月を眺められたら
満員電車。
さすがに発車のアナウンスが流れながら駅員の方にぎゅうぎゅうに押されて乗る満員電車はしばらく乗っていません。
緊急事態宣言後の電車はけっこうまばらでリュックも前に持ってこなくても大丈夫なくらいパーソナルスペースが確保されておりました。
最近はというとリュックを前にもってこなくてはいけない人の密集具合で例えるならジェットコースターを待っている列くらいの人口密度であります。
リュックを意気揚々と背負っていたあの日々がいつの間にか消え去り毎朝のストレスの原因になっていた満員電車がやや息を吹き返しつつあります。なんてことでしょう。
そもそも見ず知らずのどこの馬の骨(古い?)かもわからない人たちと肌が触れ合う距離で長い事拘束されていた事がおかしかったのです。温度も匂いも伝わる空間では本を読むかケータイをいじることぐらいしか気を紛らせませんでした。
満員電車にも時間帯によってタイプが変わります。ここで挙げる違うタイプは終電間際の電車が該当します。
終電間際の電車は匂いもまた朝とは違う匂いで騒がしい車内というのは想像に難くないかと思われます。飲み会帰りの人で充満する空間はシラフでその局面を迎えたらより一層地獄です。
さらに吐瀉られたら一生の地獄で、そんなリスクを孕んでいる密閉空間というのは今考えるととてつもなくおそろしいものです。
酔いも回り本も中々中身が入ってこなく、ケータイも充電が切れてしまった終電間際の電車は周りの人を観察するくらいしか気を紛らわせないもんでした。それでも僕は何か気を紛らわせたいときおしゃれな事を言いたいわけではないのですが月を眺めていました。

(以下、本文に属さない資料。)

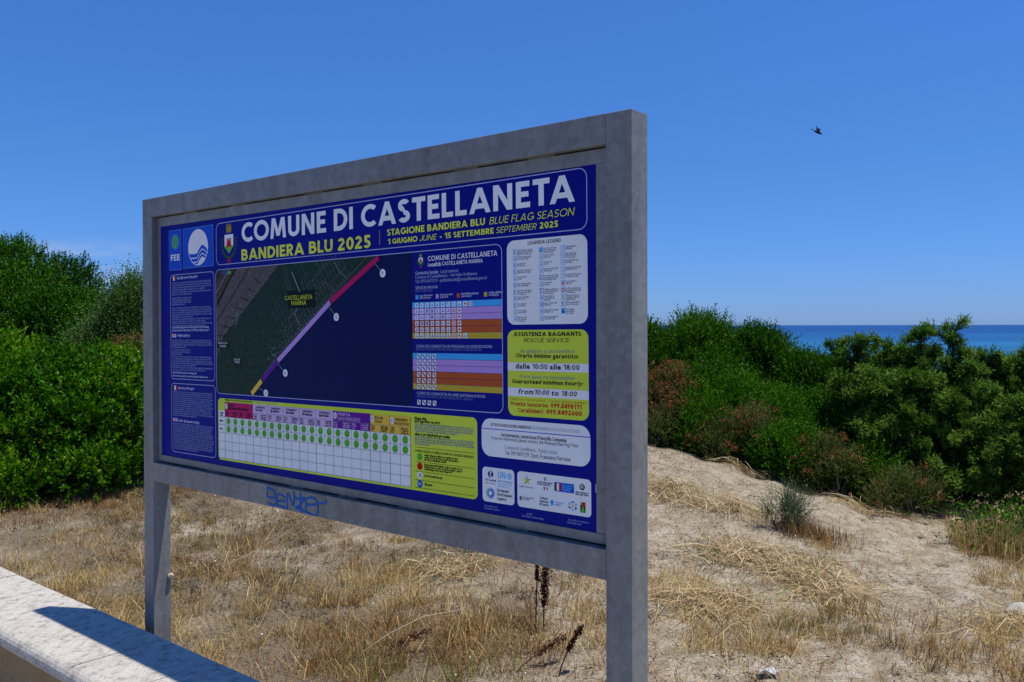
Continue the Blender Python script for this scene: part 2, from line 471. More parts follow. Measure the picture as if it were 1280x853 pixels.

今にも気絶しそうな吊革に掴まるおじさんや近くでほぼ前戯にちかいレベルでイチャイチャしている飲み会帰りの男女も仕事帰りの方もいる空間。そんなそれぞれの人間味の溢れた空間にいることから離れた今でこそ電車の中から無心で月を眺めてはいかがでしょうか。
僕は何も思いませんでした。きっとこれからも何も思いません。それでも意味のないことを無心にできるという事が自分自身に何かをもたらしてくれると期待をしてしまうのです。
余裕のない今だからこそ月を眺められたら。